▶ Work instructions
Reproduce the data in its entirety, exactly as supplied.

--- Start Data shown ---

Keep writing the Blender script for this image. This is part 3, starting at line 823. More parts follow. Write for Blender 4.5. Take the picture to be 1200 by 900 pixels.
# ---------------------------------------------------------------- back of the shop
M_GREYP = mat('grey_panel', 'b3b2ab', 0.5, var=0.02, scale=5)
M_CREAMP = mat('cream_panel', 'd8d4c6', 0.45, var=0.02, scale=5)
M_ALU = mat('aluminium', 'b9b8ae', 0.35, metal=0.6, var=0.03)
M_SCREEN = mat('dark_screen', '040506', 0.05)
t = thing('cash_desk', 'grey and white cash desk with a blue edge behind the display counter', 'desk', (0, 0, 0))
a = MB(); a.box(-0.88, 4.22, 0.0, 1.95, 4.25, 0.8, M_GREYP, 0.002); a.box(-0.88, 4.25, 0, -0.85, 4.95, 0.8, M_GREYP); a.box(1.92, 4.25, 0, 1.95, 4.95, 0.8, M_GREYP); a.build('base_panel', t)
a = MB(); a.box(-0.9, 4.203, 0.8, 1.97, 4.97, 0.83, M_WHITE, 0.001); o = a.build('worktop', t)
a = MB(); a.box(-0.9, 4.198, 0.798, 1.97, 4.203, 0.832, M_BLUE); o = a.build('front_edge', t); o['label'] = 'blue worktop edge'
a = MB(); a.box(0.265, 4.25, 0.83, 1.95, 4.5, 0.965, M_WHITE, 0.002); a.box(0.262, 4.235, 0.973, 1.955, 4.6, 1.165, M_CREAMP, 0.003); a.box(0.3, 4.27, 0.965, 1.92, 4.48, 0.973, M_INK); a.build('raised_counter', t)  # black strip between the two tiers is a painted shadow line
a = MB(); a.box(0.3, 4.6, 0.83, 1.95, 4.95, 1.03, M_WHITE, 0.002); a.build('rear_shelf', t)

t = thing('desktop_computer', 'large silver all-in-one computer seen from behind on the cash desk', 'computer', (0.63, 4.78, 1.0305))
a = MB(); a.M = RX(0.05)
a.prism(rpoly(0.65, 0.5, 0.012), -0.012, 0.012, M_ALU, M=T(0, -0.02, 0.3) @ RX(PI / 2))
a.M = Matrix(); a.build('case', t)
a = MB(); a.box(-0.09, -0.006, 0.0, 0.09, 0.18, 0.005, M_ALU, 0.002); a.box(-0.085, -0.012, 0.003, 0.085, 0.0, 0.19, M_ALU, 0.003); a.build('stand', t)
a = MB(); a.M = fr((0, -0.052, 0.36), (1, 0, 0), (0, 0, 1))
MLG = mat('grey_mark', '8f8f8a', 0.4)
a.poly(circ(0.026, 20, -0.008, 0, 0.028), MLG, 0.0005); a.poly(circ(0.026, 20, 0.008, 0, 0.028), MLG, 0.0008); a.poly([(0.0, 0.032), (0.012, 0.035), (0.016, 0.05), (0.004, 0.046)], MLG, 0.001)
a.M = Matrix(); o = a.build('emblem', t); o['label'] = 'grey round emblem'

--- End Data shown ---

▶ The reply
Keep writing the Blender script for this image. This is part 3, starting at line 823. More parts follow. Write for Blender 4.5. Take the picture to be 1200 by 900 pixels.
# ---------------------------------------------------------------- back of the shop
M_GREYP = mat('grey_panel', 'b3b2ab', 0.5, var=0.02, scale=5)
M_CREAMP = mat('cream_panel', 'd8d4c6', 0.45, var=0.02, scale=5)
M_ALU = mat('aluminium', 'b9b8ae', 0.35, metal=0.6, var=0.03)
M_SCREEN = mat('dark_screen', '040506', 0.05)
t = thing('cash_desk', 'grey and white cash desk with a blue edge behind the display counter', 'desk', (0, 0, 0))
a = MB(); a.box(-0.88, 4.22, 0.0, 1.95, 4.25, 0.8, M_GREYP, 0.002); a.box(-0.88, 4.25, 0, -0.85, 4.95, 0.8, M_GREYP); a.box(1.92, 4.25, 0, 1.95, 4.95, 0.8, M_GREYP); a.build('base_panel', t)
a = MB(); a.box(-0.9, 4.203, 0.8, 1.97, 4.97, 0.83, M_WHITE, 0.001); o = a.build('worktop', t)
a = MB(); a.box(-0.9, 4.198, 0.798, 1.97, 4.203, 0.832, M_BLUE); o = a.build('front_edge', t); o['label'] = 'blue worktop edge'
a = MB(); a.box(0.265, 4.25, 0.83, 1.95, 4.5, 0.965, M_WHITE, 0.002); a.box(0.262, 4.235, 0.973, 1.955, 4.6, 1.165, M_CREAMP, 0.003); a.box(0.3, 4.27, 0.965, 1.92, 4.48, 0.973, M_INK); a.build('raised_counter', t)  # black strip between the two tiers is a painted shadow line
a = MB(); a.box(0.3, 4.6, 0.83, 1.95, 4.95, 1.03, M_WHITE, 0.002); a.build('rear_shelf', t)

t = thing('desktop_computer', 'large silver all-in-one computer seen from behind on the cash desk', 'computer', (0.63, 4.78, 1.0305))
a = MB(); a.M = RX(0.05)
a.prism(rpoly(0.65, 0.5, 0.012), -0.012, 0.012, M_ALU, M=T(0, -0.02, 0.3) @ RX(PI / 2))
a.M = Matrix(); a.build('case', t)
a = MB(); a.box(-0.09, -0.006, 0.0, 0.09, 0.18, 0.005, M_ALU, 0.002); a.box(-0.085, -0.012, 0.003, 0.085, 0.0, 0.19, M_ALU, 0.003); a.build('stand', t)
a = MB(); a.M = fr((0, -0.052, 0.36), (1, 0, 0), (0, 0, 1))
MLG = mat('grey_mark', '8f8f8a', 0.4)
a.poly(circ(0.026, 20, -0.008, 0, 0.028), MLG, 0.0005); a.poly(circ(0.026, 20, 0.008, 0, 0.028), MLG, 0.0008); a.poly([(0.0, 0.032), (0.012, 0.035), (0.016, 0.05), (0.004, 0.046)], MLG, 0.001)
a.M = Matrix(); o = a.build('emblem', t); o['label'] = 'grey round emblem'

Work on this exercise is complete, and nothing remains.